### Information shown

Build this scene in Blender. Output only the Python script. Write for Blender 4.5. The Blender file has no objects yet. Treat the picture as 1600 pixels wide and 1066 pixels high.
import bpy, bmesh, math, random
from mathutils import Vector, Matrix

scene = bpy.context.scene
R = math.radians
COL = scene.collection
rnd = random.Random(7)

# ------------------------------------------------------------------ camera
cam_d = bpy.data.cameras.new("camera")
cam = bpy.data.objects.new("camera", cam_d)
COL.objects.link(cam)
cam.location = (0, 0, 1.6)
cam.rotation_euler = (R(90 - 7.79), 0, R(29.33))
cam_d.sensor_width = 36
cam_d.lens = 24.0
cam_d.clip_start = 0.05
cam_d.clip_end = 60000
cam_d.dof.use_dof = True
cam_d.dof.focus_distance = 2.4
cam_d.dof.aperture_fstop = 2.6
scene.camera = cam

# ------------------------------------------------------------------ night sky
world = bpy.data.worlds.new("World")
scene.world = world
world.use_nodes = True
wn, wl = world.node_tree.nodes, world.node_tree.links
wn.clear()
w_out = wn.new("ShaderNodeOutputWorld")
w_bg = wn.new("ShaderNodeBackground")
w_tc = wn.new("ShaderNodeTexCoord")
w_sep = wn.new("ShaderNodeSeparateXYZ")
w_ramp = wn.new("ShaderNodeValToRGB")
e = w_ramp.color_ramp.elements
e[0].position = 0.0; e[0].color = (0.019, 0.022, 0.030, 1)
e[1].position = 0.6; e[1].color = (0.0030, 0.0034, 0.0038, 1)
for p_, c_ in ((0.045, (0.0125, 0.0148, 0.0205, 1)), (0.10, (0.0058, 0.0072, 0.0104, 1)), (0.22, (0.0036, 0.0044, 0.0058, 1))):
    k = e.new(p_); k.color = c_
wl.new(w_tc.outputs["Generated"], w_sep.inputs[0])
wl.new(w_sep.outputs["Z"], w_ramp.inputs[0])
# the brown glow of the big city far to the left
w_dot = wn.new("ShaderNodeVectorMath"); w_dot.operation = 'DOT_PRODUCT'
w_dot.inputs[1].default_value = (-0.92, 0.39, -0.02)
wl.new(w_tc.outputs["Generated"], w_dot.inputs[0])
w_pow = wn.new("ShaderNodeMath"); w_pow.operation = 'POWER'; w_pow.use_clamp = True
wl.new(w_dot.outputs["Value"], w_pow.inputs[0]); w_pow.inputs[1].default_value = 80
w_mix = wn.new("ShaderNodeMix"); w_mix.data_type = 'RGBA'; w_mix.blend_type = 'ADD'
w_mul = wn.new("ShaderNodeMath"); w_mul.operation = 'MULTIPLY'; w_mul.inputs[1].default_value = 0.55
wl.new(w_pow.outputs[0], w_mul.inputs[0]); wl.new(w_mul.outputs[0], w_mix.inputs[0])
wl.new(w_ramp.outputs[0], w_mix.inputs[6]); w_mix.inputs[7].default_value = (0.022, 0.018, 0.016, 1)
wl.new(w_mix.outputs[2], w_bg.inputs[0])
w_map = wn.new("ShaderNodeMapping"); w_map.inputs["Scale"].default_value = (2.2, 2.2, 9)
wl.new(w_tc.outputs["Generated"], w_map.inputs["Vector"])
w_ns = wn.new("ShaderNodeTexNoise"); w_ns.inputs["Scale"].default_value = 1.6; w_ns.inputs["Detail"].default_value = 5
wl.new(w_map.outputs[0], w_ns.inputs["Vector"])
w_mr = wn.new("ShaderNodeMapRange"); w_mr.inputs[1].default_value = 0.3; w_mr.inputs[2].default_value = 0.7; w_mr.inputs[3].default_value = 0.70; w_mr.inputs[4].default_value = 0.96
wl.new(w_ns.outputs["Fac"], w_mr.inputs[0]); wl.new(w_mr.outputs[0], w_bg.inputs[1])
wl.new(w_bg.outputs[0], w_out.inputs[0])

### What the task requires
Reproduce each line verbatim.

### Solved problem
Build this scene in Blender. Output only the Python script. Write for Blender 4.5. The Blender file has no objects yet. Treat the picture as 1600 pixels wide and 1066 pixels high.
import bpy, bmesh, math, random
from mathutils import Vector, Matrix

scene = bpy.context.scene
R = math.radians
COL = scene.collection
rnd = random.Random(7)

# ------------------------------------------------------------------ camera
cam_d = bpy.data.cameras.new("camera")
cam = bpy.data.objects.new("camera", cam_d)
COL.objects.link(cam)
cam.location = (0, 0, 1.6)
cam.rotation_euler = (R(90 - 7.79), 0, R(29.33))
cam_d.sensor_width = 36
cam_d.lens = 24.0
cam_d.clip_start = 0.05
cam_d.clip_end = 60000
cam_d.dof.use_dof = True
cam_d.dof.focus_distance = 2.4
cam_d.dof.aperture_fstop = 2.6
scene.camera = cam

# ------------------------------------------------------------------ night sky
world = bpy.data.worlds.new("World")
scene.world = world
world.use_nodes = True
wn, wl = world.node_tree.nodes, world.node_tree.links
wn.clear()
w_out = wn.new("ShaderNodeOutputWorld")
w_bg = wn.new("ShaderNodeBackground")
w_tc = wn.new("ShaderNodeTexCoord")
w_sep = wn.new("ShaderNodeSeparateXYZ")
w_ramp = wn.new("ShaderNodeValToRGB")
e = w_ramp.color_ramp.elements
e[0].position = 0.0; e[0].color = (0.019, 0.022, 0.030, 1)
e[1].position = 0.6; e[1].color = (0.0030, 0.0034, 0.0038, 1)
for p_, c_ in ((0.045, (0.0125, 0.0148, 0.0205, 1)), (0.10, (0.0058, 0.0072, 0.0104, 1)), (0.22, (0.0036, 0.0044, 0.0058, 1))):
    k = e.new(p_); k.color = c_
wl.new(w_tc.outputs["Generated"], w_sep.inputs[0])
wl.new(w_sep.outputs["Z"], w_ramp.inputs[0])
# the brown glow of the big city far to the left
w_dot = wn.new("ShaderNodeVectorMath"); w_dot.operation = 'DOT_PRODUCT'
w_dot.inputs[1].default_value = (-0.92, 0.39, -0.02)
wl.new(w_tc.outputs["Generated"], w_dot.inputs[0])
w_pow = wn.new("ShaderNodeMath"); w_pow.operation = 'POWER'; w_pow.use_clamp = True
wl.new(w_dot.outputs["Value"], w_pow.inputs[0]); w_pow.inputs[1].default_value = 80
w_mix = wn.new("ShaderNodeMix"); w_mix.data_type = 'RGBA'; w_mix.blend_type = 'ADD'
w_mul = wn.new("ShaderNodeMath"); w_mul.operation = 'MULTIPLY'; w_mul.inputs[1].default_value = 0.55
wl.new(w_pow.outputs[0], w_mul.inputs[0]); wl.new(w_mul.outputs[0], w_mix.inputs[0])
wl.new(w_ramp.outputs[0], w_mix.inputs[6]); w_mix.inputs[7].default_value = (0.022, 0.018, 0.016, 1)
wl.new(w_mix.outputs[2], w_bg.inputs[0])
w_map = wn.new("ShaderNodeMapping"); w_map.inputs["Scale"].default_value = (2.2, 2.2, 9)
wl.new(w_tc.outputs["Generated"], w_map.inputs["Vector"])
w_ns = wn.new("ShaderNodeTexNoise"); w_ns.inputs["Scale"].default_value = 1.6; w_ns.inputs["Detail"].default_value = 5
wl.new(w_map.outputs[0], w_ns.inputs["Vector"])
w_mr = wn.new("ShaderNodeMapRange"); w_mr.inputs[1].default_value = 0.3; w_mr.inputs[2].default_value = 0.7; w_mr.inputs[3].default_value = 0.70; w_mr.inputs[4].default_value = 0.96
wl.new(w_ns.outputs["Fac"], w_mr.inputs[0]); wl.new(w_mr.outputs[0], w_bg.inputs[1])
wl.new(w_bg.outputs[0], w_out.inputs[0])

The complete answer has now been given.